Oxford-based school's Center for Innovation and Entrepreneurship provides the crucial resources needed to succeed.

By Kim Madlom on December 15, 2021

Small businesses in Oxford, MS
iStock.com/SeventyFour

With the number of University of Mississippi graduates finding success with their startups – some even in Silicon Valley – it’s almost as if waves of innovation and entrepreneurship are exuding from the university and Oxford, MS.

Sara Kiparizoska and William Ault, for example, both graduates of Ole Miss and the school’s Center for Innovation and Entrepreneurship (CIE), developed the mobile platform Curtsy and landed support from a Silicon Valley businesses incubator.

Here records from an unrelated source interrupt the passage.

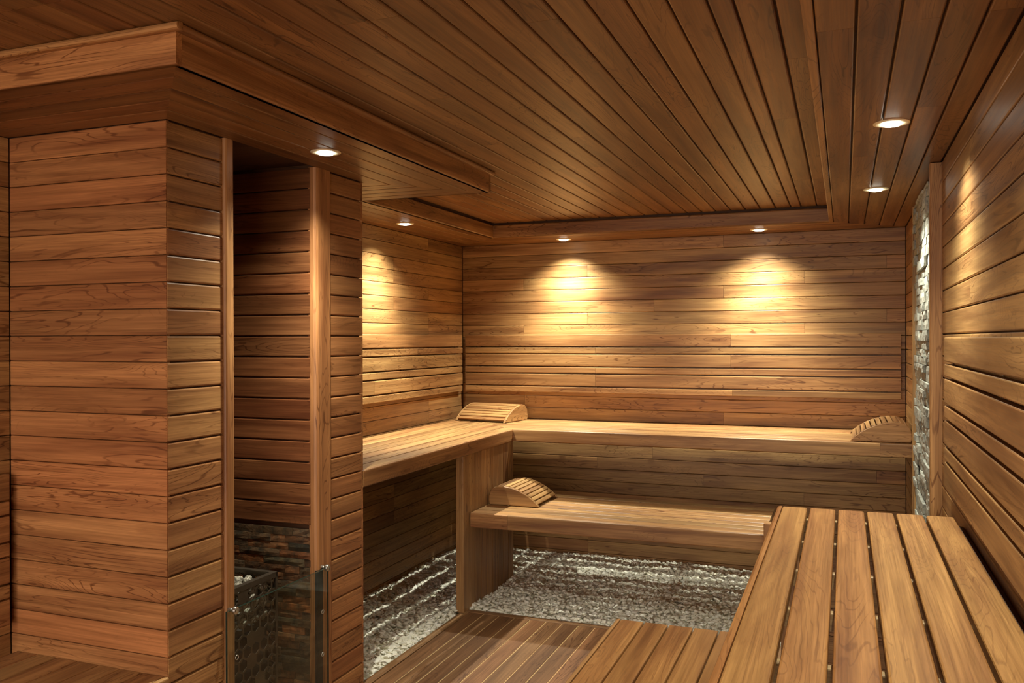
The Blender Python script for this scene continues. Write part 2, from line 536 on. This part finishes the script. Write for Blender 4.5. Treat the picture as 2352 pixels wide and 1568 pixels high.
# ------------------------------------------------------------------ heater enclosure
EV = dict(v=1.02, red=.17)
encl = structure('wall_enclosure', [(XL - .01, PY0 + .012, -.05, PX - .012, 2.470, ZS + .012), (XL - .01, 2.994, -.05, PX - .012, PY1 - .012, ZS + .012),
                                    (XL - .01, 2.470, -.05, -2.672, 2.994, ZS + .012)], BACK,
                 'square teak-clad enclosure with a tall open alcove for the heater', 'enclosure')
SLT = 2.25 - .771 - .70     # top of the slate, z = 0.78
for k, z in enumerate(rows()):
    plank(encl, (XL + .002, PY0, z), (PX - .002, PY0, z), (0, -1, 0), ROW - .0018, spread=.16, **EV)
    plank(encl, (PX, PY0 + .003, z), (PX, 2.434, z), (1, 0, 0), ROW - .004, r=.005, v=.98, red=.08, spread=.12)
    plank(encl, (PX, 3.099, z), (PX, PY1 - .002, z), (1, 0, 0), ROW - .004, r=.005, v=.88, red=.15, spread=.08)
    plank(encl, (PX, PY1, z), (XL + .002, PY1, z), (0, 1, 0), ROW - .002, **EV)
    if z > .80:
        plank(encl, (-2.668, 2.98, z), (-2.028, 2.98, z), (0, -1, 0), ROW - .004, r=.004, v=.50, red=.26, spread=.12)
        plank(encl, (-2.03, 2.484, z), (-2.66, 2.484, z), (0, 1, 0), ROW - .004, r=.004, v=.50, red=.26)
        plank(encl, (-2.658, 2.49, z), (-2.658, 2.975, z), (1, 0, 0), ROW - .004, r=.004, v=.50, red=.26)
# corner trims of the opening (boards standing on end)
plank(encl, (PX + .012, 2.4585, 0), (PX + .012, 2.4585, ZS - .001), (1, 0, 0), .046, t=.040, r=.008, name='corner_trim', v=1.05, red=.10, spread=.02)
plank(encl, (PX + .014, 3.040, 0), (PX + .014, 3.040, ZS - .001), (1, 0, 0), .114, t=.038, r=.014, name='corner_trim', v=.98, red=.12, spread=.02)
# ledger stone lining of the alcove
MATNOW[0] = SLATE
RELIEF[0] = .0012
SM.clear()
z = .002
while z < .775:
    h = min(.031, .777 - z)
    x = -2.668 - rnd.uniform(0, .1)
    while x < -2.03:
        l = rnd.choice((.07, .11, .15, .2))
        a, b_ = max(x, -2.668), min(x + l, -2.030)
        if b_ - a > .02:
            ru = rnd.choice(((1, 1, 1), (1.0, 1.0, .9), (1.9, 1.2, .8), (1.5, 1.15, .9), (.6, .75, .75)))
            stone(encl, ((a + b_) / 2, 2.984 - rnd.uniform(0, .004), z + h / 2), (1, 0, 0), (0, -1, 0), round(b_ - a - .002, 2), h - .0022, .012, rnd.randint(0, 5), rnd.uniform(.6, 1.5), ru)
        x += l
    for (a, b_, X, n, f) in ((2.49, 2.975, (0, 1, 0), (1, 0, 0), lambda m: (-2.660, m, 0)), (-2.655, -2.04, (-1, 0, 0), (0, 1, 0), lambda m: (m, 2.482, 0))):
        q = a
        while q < b_ - .05:
            l = min(rnd.choice((.18, .26)), b_ - q)
            c = V(f(q + l / 2)); c.z = z + h / 2
            stone(encl, c, X, n, round(l - .003, 2), h - .002, .011, rnd.randint(0, 5), rnd.uniform(.6, 1.3), (1.3, 1.1, .9))
            q += l
    z += .031
box_obj('grout_bed', (-2.668, 2.9865, 0, -2.028, 2.9935, .776), MORTAR, encl)
box_obj('dark_strip', (PX - .0235, 2.984, 0, PX + .0146, 3.022, .612), BLACK, encl)  # plain black strip down the inner edge of the far corner trim

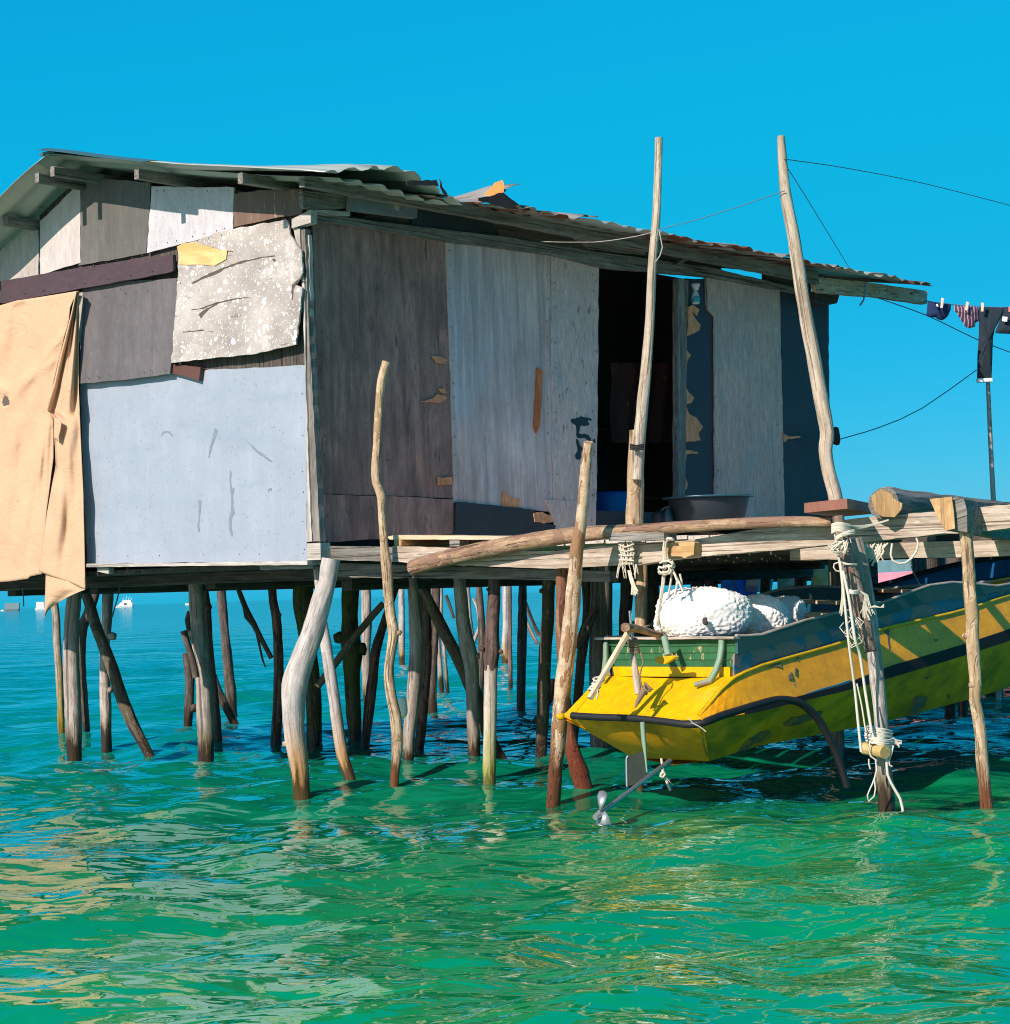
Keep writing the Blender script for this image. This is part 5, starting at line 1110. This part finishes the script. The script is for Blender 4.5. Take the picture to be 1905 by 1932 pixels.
rope('thin mooring cord between the blue boat and the yellow boat rail', [([atY(rV(x, y), 13.2 + .2 * i) for i, (x, y) in enumerate(((525, 1555), (460, 1460), (375, 1270), (365, 1140)))], .005)], m_ropw, .005, name='cord', cat='cord')
rope('white cord end hanging at the corner of the yellow stern', [([atY(rD(x, y), 11.2) for x, y in ((1050, 1385), (1090, 1430), (1140, 1455), (1185, 1490))], .004)], m_ropw, .004, name='cord', cat='cord')
rope('wire bands binding the tall thin pole to its stump', [[atY(rH(x, y), 12.55 - .03 * (i == 1)) for i, (x, y) in enumerate(((412, 1432 + k * 9), (450, 1440 + k * 9), (492, 1432 + k * 9)))] for k in range(4)], m_blk, .006, name='wire_band', cat='wire')
# ================================================================ WIRES
m_wire = plain('dark_wire', (.06, .16, .24), .6)
def wire(label, pts, r=.003, name='wire', m=m_wire):
    tag(mk(name, tube([atY((x, y), d) for x, y, d in pts], r, 5, .25, 0), m), label, 'wire')
wire('long wire running off to the upper right from the tall bent pole', [(1478, 300, 12.15), (1600, 318, 13.5), (1750, 348, 15), (1930, 394, 17)])
wire('wire sagging between the two tall poles', [(1480, 360, 12.15), (1400, 388, 12.3), (1320, 413, 12.5), (1240, 434, 12.6)])
wire('pale wire from the tall thin pole to the eave of the shack', [(1238, 436, 12.6), (1200, 446, 13.2), (1120, 457, 14), (1020, 456, 14.6)], m=m_timp)
wire('taut wire from the tall bent pole down to the end of the roof', [(1486, 318, 12.15), (1530, 388, 14.5), (1608, 516, 18.4)])
wire('wire descending behind the washing from the end of the eave purlin', [(1655, 562, 18.6), (1750, 596, 19.2), (1842, 640, 19.8), (1930, 674, 20.4)], .005)
wire('rusty chain line rising from the far corner of the shack to the washing', [(1580, 830, 18.4), (1660, 806, 19), (1740, 770, 19.3), (1842, 698, 19.6)], .005)
wire('loose wire loop at the side of the tall thin pole', [rH(580, 190) + (12.55,), rH(590, 240) + (12.55,), rH(600, 290) + (12.55,), rH(585, 340) + (12.55,), rH(560, 375) + (12.55,)], .004, m=m_timp)
wire('wire tail dangling below the eave purlin end', [rG(360, 165) + (18.2,), rG(358, 260) + (18.2,), rG(350, 310) + (18.2,), rG(318, 358) + (18.2,)], .008)
tag(mk('bracket', blob(atY(rG(118, 1455), 18.3), .04, .04, .08, (1, 0, 0), .3, n=2), m_blk), 'small dark bracket on the far corner holding the chain line', 'bracket')
tag(mk('cord', tube([atY(rBO(1085, 20), 16.0), atY(rBO(1060, 130), 16.0), atY(rBO(1015, 290), 16.0)], .006, 5, .2, 0), m_wire), 'dark cord slanting down beside the white speedboat', 'cord')
tag(mk('cord', tube([atY(rBO(205, 35), 16.2), atY(rBO(212, 120), 16.2), atY(rBO(214, 195), 16.2)], .005, 5, .2, 0), m_wire), 'thin cord hanging below the left edge of the shack', 'cord')
# ================================================================ WASHING
m_nav = plain('navy_cloth', (.008, .025, .09), .9, .25, 30); m_ink = plain('ink_cloth', (.010, .022, .034), .9, .3, 25)
def stripes():
    t = NT('striped_cloth'); v = t.coords((1, 1, 1), rand=False)
    x = t.n('SeparateXYZ', 0, None, Vector=v); nz = t.noise(v, 9, 2)
    s_ = t.math('SINE', t.math('ADD', t.math('MULTIPLY', x, 210.0), t.math('MULTIPLY', nz, 6.0)))
    return t.fin(t.mix(t.ramp(s_, [(.35, 0.0), (.65, 1.0)]), (.055, .03, .09), (.42, .25, .24)), .9)
DW = 19.6
def cloth_piece(name, label, cat, outline, reg, m, d=DW, puff=.05):
    # two faces sewn along the outline and filled out a little
    P = [atY(reg(*p), d) for p in ragged([p for p in outline], 25, 2)]
    c = sum(P, V()) / len(P); g = Geo()
    for s_, fl in ((-1, False), (1, True)):
        ring1 = [p + (c - p) * .3 + V((0, s_ * puff * .7, 0)) for p in P]; ring2 = [p + (c - p) * .7 + V((0, s_ * puff * (.8 + .5 * noise.noise(p * 8)), 0)) for p in P]
        n = len(P); vs = P + ring1 + ring2 + [c + V((0, s_ * puff, 0))]
        fs = [(i, (i + 1) % n, n + (i + 1) % n, n + i) for i in range(n)] + [(n + i, n + (i + 1) % n, 2 * n + (i + 1) % n, 2 * n + i) for i in range(n)] + [(2 * n + i, 2 * n + (i + 1) % n, 3 * n) for i in range(n)]
        g.add(vs, [f[::-1] for f in fs] if fl else fs, [p - c for p in vs], True)
    return tag(mk(name, g, m), label, cat)
o = cloth_piece('shorts', 'navy blue shorts pegged nearest the eave purlin', 'shorts', [(135, 238), (300, 255), (600, 290), (590, 400), (540, 520), (470, 590), (400, 612), (330, 590), (290, 550), (180, 555), (108, 520), (125, 400)], rZ, m_nav)
mk('logo_spot', blob(atY(rZ(325, 322), DW - .075), .012, .006, .014, (1, 0, 0), .3, n=2), m_foam, o)
cloth_piece('briefs', 'purple and pink striped briefs on the washing line', 'briefs', [(662, 318), (900, 322), (1120, 335), (1150, 420), (1150, 620), (1070, 660), (1075, 735), (960, 770), (890, 750), (780, 590), (690, 440), (660, 430)], rZ, stripes())
o = cloth_piece('trousers', 'dark long trouser leg with a white hem hanging on the washing line', 'trousers', [(1145, 345), (1450, 348), (1640, 345), (1620, 480), (1560, 560), (1450, 800), (1420, 950), (1410, 1250), (1390, 1770), (1250, 1765), (1105, 1760), (1115, 1300), (1140, 900)], rZ, m_ink)
hm = atY(rZ(1248, 1785), DW)
mk('hem', beam(atY(rZ(1105, 1788), DW), atY(rZ(1392, 1778), DW), .06, .035, UPZ), m_foam, o)
o = cloth_piece('shorts', 'dark shorts with a white label pegged at the right edge', 'shorts', [(1640, 350), (1900, 345), (2300, 360), (2300, 900), (1900, 885), (1700, 875), (1470, 865), (1460, 830), (1560, 600), (1620, 480)], rZ, m_ink, DW - .05)
mk('label_tag', beam(atY(rZ(1655, 540), DW - .12), atY(rZ(1645, 632), DW - .12), .045, .008, V((0, 1, 0))), m_foam, o)
m_peg = plain('peg_wood', (.72, .55, .42), .7); m_pegp = plain('pink_peg', (.75, .22, .20), .5)
for (x0, y0, x1, y1), m, lab in (((430, 175, 410, 370), m_peg, 'wooden clothes peg on the navy shorts'), ((920, 250, 890, 420), m_peg, 'wooden clothes peg on the striped briefs'), ((1215, 268, 1205, 440), m_peg, 'wooden clothes peg at the corner of the long trouser leg'), ((1750, 350, 1745, 450), m_pegp, 'pink clothes peg at the right edge of the picture')):
    o = thing('clothes_peg', lab, 'clothes peg', atY(rZ(x1, y1), DW - .08), 'clothes pegs on the washing line')
    for dx in (-6, 8): mk('prong', beam(atY(rZ(x0 + dx * 1.6, y0 + 8 * (dx > 0)), DW - .08), atY(rZ(x1 + dx, y1), DW - .08 - .01), .014, .02, V((0, 1, 0)), 1, 0), m, o)
wire('washing line holding the clothes beyond the end of the roof', [(1740, 566, 18.6), (1765, 571, DW), (1810, 576, DW), (1850, 579, DW), (1930, 581, DW)], .006, 'washing_line')
tag(mk('clothes_prop', tube([atY((1863, 716), DW + .1), atY((1868, 830), DW + .1), atY((1874, 950), DW + .1), atY((1878, 1060), DW + .1), atY((1884, 1330), DW + .1)], [.02, .022, .024, .026, .026], 8, .3, .02), m_timp), 'thin pale pole standing below the trouser leg', 'pole')
# ================================================================ CURTAIN
def sheetm():
    t = NT('tan_cloth'); v = t.coords((1, 1, 1), rand=False)
    n = t.noise(v, 2.2, 4); nf = t.noise(t.coords((220, 220, 220), rand=False), 1, 2)
    col = t.mix(n, (.60, .365, .225), (.69, .44, .28)); col = t.mix(t.ramp(t.noise(v, 14, 3), [(.70, 0.0), (.74, .6)]), col, (.5, .26, .12))
    t.bump(t.math('ADD', t.noise(v, 6, 7, .6, 1.2), t.math('MULTIPLY', nf, .15)), .6, .03)
    return t.fin(col, .8, Specular_IOR_Level=.2)
m_sheet = sheetm()
def lin(tab, y):
    for (ya, xa), (yb_, xb) in zip(tab, tab[1:]):
        if y <= yb_: return xa + (xb - xa) * (y - ya) / (yb_ - ya)
    return tab[-1][1]
FOLD = [((400, 250), (60, 680), .035, 22), ((330, 430), (120, 600), .03, 24), ((345, 330), (40, 1000), .02, 35), ((330, 560), (60, 1640), .045, 30), ((240, 880), (190, 1640), .03, 18), ((275, 800), (230, 1640), .03, 14), ((100, 700), (0, 1300), .03, 40), ((60, 140), (0, 420), .03, 30), ((150, 110), (60, 130), .04, 16), ((-40, 560), (40, 640), .05, 26), ((430, 80), (380, 240), .03, 14)]
def fold(x, y):
    d = 0
    for (ax_, ay), (bx, by), am, wd in FOLD:
        L2 = (bx - ax_) ** 2 + (by - ay) ** 2; t = ((x - ax_) * (bx - ax_) + (y - ay) * (by - ay)) / L2
        q = ((x - ax_) * (by - ay) - (y - ay) * (bx - ax_)) / L2 ** .5
        d += .45 * am * math.exp(-(q / (wd * (.7 + .8 * max(0, min(1, t))))) ** 2) * sm(t, -.12, .3) * (1 - sm(t, .7, 1.2))
    return d + .02 * noise.noise(V((x * .012, y * .004, 0)))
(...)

The app brings thrifty fashion to the forefront, allowing millions of women across the country to resell and shop apparel while monetizing investments in their clothing. Launched in 2016, Curtsy’s edge is simplifying the buying/selling process and providing excellent customer support. By the end of 2020, the company had moved from Mississippi to San Francisco and was reporting $25 million in revenue.

It’s no surprise Curtsy has been successful. The idea won the CIE’s 2016 Gillespie Business Plan Competition, the marquee event for the academic year. The 2021 winner, Froomie, created by student Brea Givens, provides roommate and housing solutions for college students. The award comes with complimentary office space at the university’s Innovation Hub at Insight Park as well as $10,000 to go toward establishing her LLC.

Think Like Entrepreneurs in Oxford

CIE encourages the students behind these and other ideas to think like entrepreneurs, says Clay Dibrell, co-director of CIE, who founded the center with Rich Gentry in 2014.

“Our idea was to help increase the entrepreneurial spirit of The University of Mississippi for students, faculty and staff,” Dibrell says. “One of our goals is to provide new entrepreneurial ventures and startups to the state of Mississippi.”

Center for Innovation and Entrepreneurship

Between 2018 and 2020, more than 50 student ventures were established,
280 student teams participated in CIE business competitions, approximately
25% of participants received funding for their innovations and more than
$110,000 in prizes and $15,000 in scholarships were awarded.

CIE graduates have also created Mississippi-based companies like Collegiate Tutoring, which connects college students with tutors, and Jetson Smart Homes, which provides Mississippi homeowners with the latest home technology.

Dibrell says CIE also offers programs to the public to encourage more entrepreneurism in the region.

“Oxford is a great startup hub with a lot of good human capital,” he says. “We offer programs that are open to the public, like REDe Entrepreneurship Summit, and invite the community as well as students, faculty and staff to be inspired to engage in entrepreneurship.”

The summit is an annual speaker event to inspire students and community members with varied academic backgrounds to engage in entrepreneurship. Dibrell also points to the annual Venture Launch Weekend as a means to encourage entrepreneurs. The two-day business plan development competition is geared toward anyone in the business development and startup space.

Preparing for the Future

To meet the demand for graduates in STEM fields, the university is constructing the Jim and Thomas Duff Center for Science and Technology Innovation. The brothers made a $26 million gift toward the construction of the building. It is expected to be one of the nation’s leading student-centered learning environments for STEM.

“In the coming years, STEM job creation will outpace non-STEM jobs, and STEM professionals earn higher salaries, generating more attractive opportunities for our students,” says Glenn Boyce, chancellor of the university. “This transformative facility will play a significant role in how the university will strengthen the pipeline for training engineers, tech entrepreneurs, and science and math teachers.”